The allegations became public in April when Super Retail issued a statement to the ASX revealing it was subject to the claims and could face a legal and damages bill of $30m to $50m.
But for now Ms Farrell’s statement of claim is being kept from non-parties, such as the media and the public, as no directions hearing has been set and the courts are dealing with a separate but related argument that when Ms Farrell’s employment was terminated in May she reached a settlement with Super Retail that her lawyers argue has not been fulfilled by the retailer.
Mr Paatsch wants to see those claims for himself as he forms a view about the performance of the Super Retail board and its whistleblower policy.
“From our perspective the public access to court documents at the earliest instance is an important resource for investors, so that they can inform themselves about the trust and confidence of management,” Mr Paatsch said.
He argued the early release of these documents shouldn’t affect the share price.
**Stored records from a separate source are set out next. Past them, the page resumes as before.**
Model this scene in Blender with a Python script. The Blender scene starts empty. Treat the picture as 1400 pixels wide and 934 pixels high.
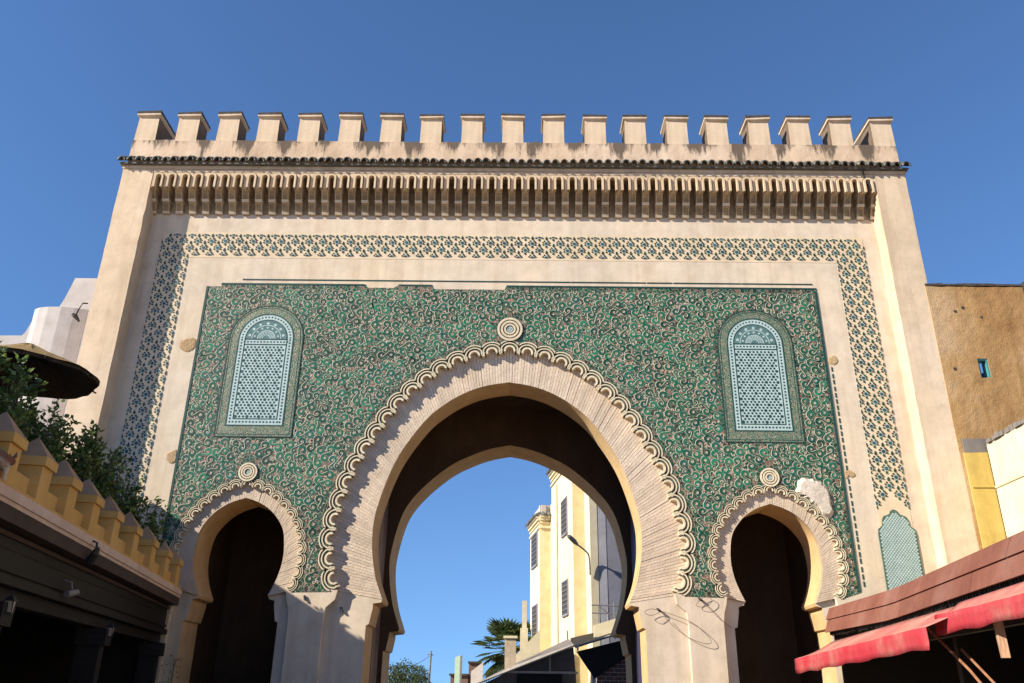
import bpy, bmesh, math, random
from mathutils import Vector, Matrix, noise as mnoise
from mathutils.geometry import tessellate_polygon
random.seed(7)
rnd = random.random
def U(a, b): return a + (b - a) * random.random()
scn = bpy.context.scene
COL = scn.collection

# ------------------------------------------------------------------ camera
PITCH, YAW, ROLL, FPX = 0.40455561, -0.01129948, 0.01417693, 1130.0
cd = bpy.data.cameras.new('camera'); cam = bpy.data.objects.new('camera', cd); COL.objects.link(cam)
cd.sensor_fit = 'HORIZONTAL'; cd.sensor_width = 36.0; cd.lens = FPX / 1400.0 * 36.0
cd.clip_start = 0.05; cd.clip_end = 3000
fw = Vector((math.sin(YAW) * math.cos(PITCH), math.cos(YAW) * math.cos(PITCH), math.sin(PITCH)))
rt = Vector((math.cos(YAW), -math.sin(YAW), 0)); up = rt.cross(fw)
r2 = rt * math.cos(ROLL) + up * math.sin(ROLL); u2 = up * math.cos(ROLL) - rt * math.sin(ROLL)
cam.matrix_world = Matrix(((r2.x, u2.x, -fw.x, 0.21676), (r2.y, u2.y, -fw.y, -15.2), (r2.z, u2.z, -fw.z, 1.65), (0, 0, 0, 1)))
scn.camera = cam

# ------------------------------------------------------------------ sun, sky, exposure
SUN = Vector((0.80, 0.375, -0.50)).normalized()           # direction the light travels
w = bpy.data.worlds.new('World'); scn.world = w; w.use_nodes = True
nt = w.node_tree; nt.nodes.clear()
sky = nt.nodes.new('ShaderNodeTexSky'); sky.sky_type = 'NISHITA'; sky.sun_disc = False
sky.sun_elevation = math.asin(-SUN.z); sky.sun_rotation = math.atan2(-SUN.x, -SUN.y)
sky.altitude = 900; sky.air_density = 1.0; sky.dust_density = 0.0; sky.ozone_density = 2.2
bg = nt.nodes.new('ShaderNodeBackground'); bg.inputs['Strength'].default_value = 0.086
wo = nt.nodes.new('ShaderNodeOutputWorld')
tint = nt.nodes.new('ShaderNodeMix'); tint.data_type = 'RGBA'; tint.blend_type = 'MULTIPLY'; tint.inputs[0].default_value = 1.0
tint.inputs[7].default_value = (0.69, 0.92, 1.16, 1)
tcw = nt.nodes.new('ShaderNodeTexCoord'); vm = nt.nodes.new('ShaderNodeVectorMath'); vm.operation = 'MULTIPLY_ADD'
vm.inputs[1].default_value = (1, 1, 0.80); vm.inputs[2].default_value = (0, 0, 0.14)      # clear dry air: little whitening at the horizon
vn = nt.nodes.new('ShaderNodeVectorMath'); vn.operation = 'NORMALIZE'
nt.links.new(tcw.outputs['Generated'], vm.inputs[0]); nt.links.new(vm.outputs[0], vn.inputs[0]); nt.links.new(vn.outputs[0], sky.inputs[0])
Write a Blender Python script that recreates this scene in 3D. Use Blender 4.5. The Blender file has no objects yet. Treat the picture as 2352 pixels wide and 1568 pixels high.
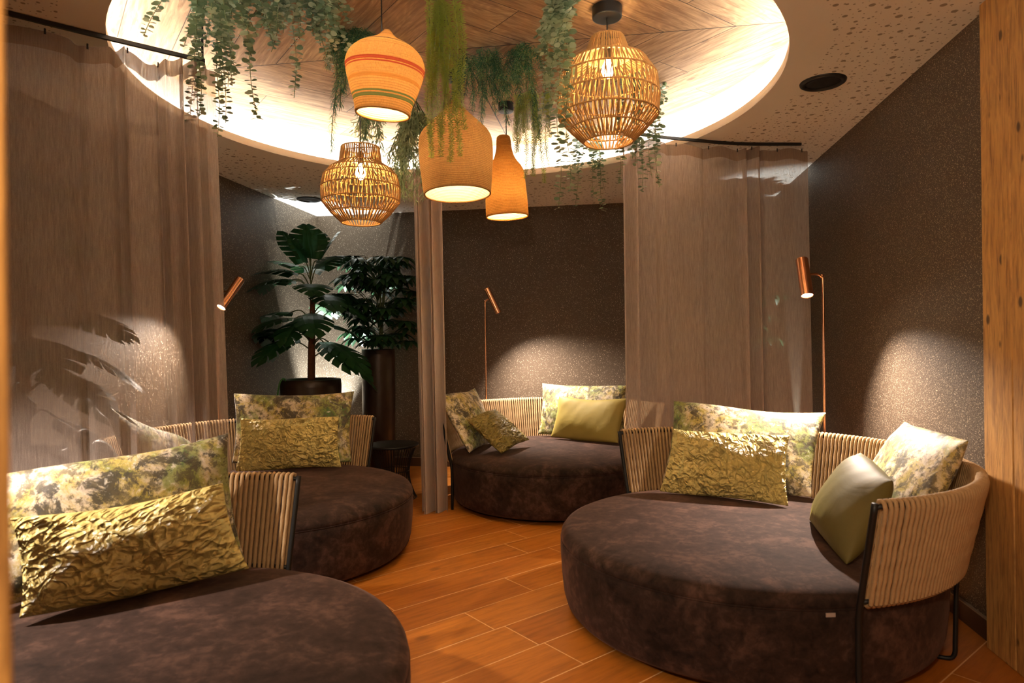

“By its nature, it is very rarely material to stock price. And that is something that’s really important here, because if it were material, if there were allegations in there (Ms Farrell’s statement of claim) that were true and that would affect the stock price, well then the company itself would be required to issue a release. So by its very nature, the suppression of court documents is suppressing documents that are not material to stock price … Jurisdictions around the world have the default premise of open justice, that anything in open court will be available for everyone. “The Federal Court’s position is curious, and the only thing that I can discern is that they seem to be placing weight on protecting the interest of the reputations of directors, or in some strange way, the reputation of the company.”